July 2, 2005

How Government Makes Us Pay Higher Gasoline Prices

Kimberley Strassel wrote an editorial last week in the Wall Street Journal entitled Another Reason to Love Wal-Mart (available for a fee). In that editorial, she provides another example of how misguided government behavior is forcing many working families and retirees across America to pay unnecessarily higher gasoline prices:

The Senate passed its energy bill yesterday, and is already peddling the fiction that this uninspired bit of legislation may somehow help with soaring gas prices. Yet if drivers really care about getting some immediate relief at the pump, they'd be better off putting some heat on their own state legislatures to back away from a class of anticompetitive laws that are jacking up gas prices around the country.

Known as "sales-below-cost" laws, these restrictions take different forms but all have the same purpose: to protect smaller gas stations from larger competitors who are willing to sell fuel at cut-rate prices. Some of these laws forbid retailers from selling gas below cost, while others actually force companies to mark up their prices. Many were passed back in the 1930s, relics of a bygone era when governments fretted that gas behemoths would use predatory pricing to gain a monopoly and drive out competitors. That threat, we now know, was never very likely, and in the meantime the laws have accomplished the exact opposite -- blocking new entrants to the market and preventing pro-competitive price-cutting.

The only big bad gas giants these days are the Wal-Marts and Costcos of the world, who see gasoline sales as a natural extension to their one-stop shopping philosophy. These giant retailers, while still less than 10% of the gasoline market, are ramping up gas sales in a huge way, and often can sell their fuel at up to 15 cents a gallon cheaper than many competitors. That's because they can often buy their product in bulk at a better price, or can make up for cheaper gasoline sales with profits from other products inside their stores.

But their growth has also inspired a backlash from mom-and-pop retailers and convenience stores, all of which have turned to below-cost laws as their preferred political tool for kneecapping this new competition. Some 13 states currently have below-cost laws, from Massachusetts to Alabama to Utah, and in recent years, with gas prices and drivers' tempers rising, sensible legislators had contemplated repealing the antiques. In response, the independent gas retailer lobby has geared up and made the retention and vigorous enforcement of the laws their No. 1 priority...

....A favorite argument of these smaller businesses is that the law is still necessary in order to ward off nefarious antitrust behavior...

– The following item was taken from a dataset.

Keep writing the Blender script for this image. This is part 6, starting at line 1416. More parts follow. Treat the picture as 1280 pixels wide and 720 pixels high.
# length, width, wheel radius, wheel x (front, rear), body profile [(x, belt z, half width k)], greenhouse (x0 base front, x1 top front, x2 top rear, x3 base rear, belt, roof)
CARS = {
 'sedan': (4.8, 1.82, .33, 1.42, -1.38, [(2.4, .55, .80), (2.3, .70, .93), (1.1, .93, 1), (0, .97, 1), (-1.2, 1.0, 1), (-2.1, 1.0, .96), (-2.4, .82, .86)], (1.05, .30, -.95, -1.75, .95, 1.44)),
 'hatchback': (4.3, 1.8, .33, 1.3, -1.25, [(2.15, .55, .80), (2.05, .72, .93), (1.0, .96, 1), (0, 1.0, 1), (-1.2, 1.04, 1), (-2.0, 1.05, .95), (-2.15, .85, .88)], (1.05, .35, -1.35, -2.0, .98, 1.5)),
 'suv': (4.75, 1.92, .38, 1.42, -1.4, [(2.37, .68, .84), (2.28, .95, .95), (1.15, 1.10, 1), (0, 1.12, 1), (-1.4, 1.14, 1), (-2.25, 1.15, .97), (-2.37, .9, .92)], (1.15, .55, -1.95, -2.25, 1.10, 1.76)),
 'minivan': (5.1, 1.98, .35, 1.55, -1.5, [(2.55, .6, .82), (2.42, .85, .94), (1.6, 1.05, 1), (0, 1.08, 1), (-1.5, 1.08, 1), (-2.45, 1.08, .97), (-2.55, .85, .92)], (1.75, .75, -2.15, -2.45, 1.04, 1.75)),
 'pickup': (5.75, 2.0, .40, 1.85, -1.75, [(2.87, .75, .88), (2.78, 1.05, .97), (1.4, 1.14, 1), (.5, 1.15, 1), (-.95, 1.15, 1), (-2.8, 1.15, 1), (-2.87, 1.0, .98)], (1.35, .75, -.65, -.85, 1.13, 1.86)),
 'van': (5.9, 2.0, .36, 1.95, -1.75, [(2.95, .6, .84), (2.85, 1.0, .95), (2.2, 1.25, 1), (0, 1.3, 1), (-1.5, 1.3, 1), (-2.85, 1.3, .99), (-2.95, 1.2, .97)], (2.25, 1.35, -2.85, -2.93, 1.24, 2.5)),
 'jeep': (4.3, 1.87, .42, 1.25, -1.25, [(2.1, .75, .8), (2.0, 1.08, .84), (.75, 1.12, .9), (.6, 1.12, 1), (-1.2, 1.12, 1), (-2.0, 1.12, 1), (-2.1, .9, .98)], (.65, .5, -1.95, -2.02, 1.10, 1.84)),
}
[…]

This argument gets to the heart of the flawed logic that motivated the original passage of below-cost laws. Antitrust law, as any good economist will tell you, exists to protect consumers. As such, below-cost pricing isn't on its own an antitrust threat. It is only considered a problem if there is a reasonable likelihood that the company engaged in lower pricing is likely to become a monopoly, which would then allow that firm to later raise prices to supracompetitive levels that would harm consumers.

Over the years, economic research, legal studies and court cases have all found that below-cost pricing hardly ever leads to a monopoly, and that it is especially unlikely in the competitive market for motor fuels...

What antitrust is not about is protecting competitors from more efficient, or more aggressive companies. Yet that is clearly what laws like Wisconsin's are being used for, and nobody denies it. That's one reason why the Federal Trade Commission has felt compelled to wade into this debate, encouraging those states with below-cost laws on the books to get rid of them...

...As gas prices go up, this blatant protectionism will be all the more inexcusable.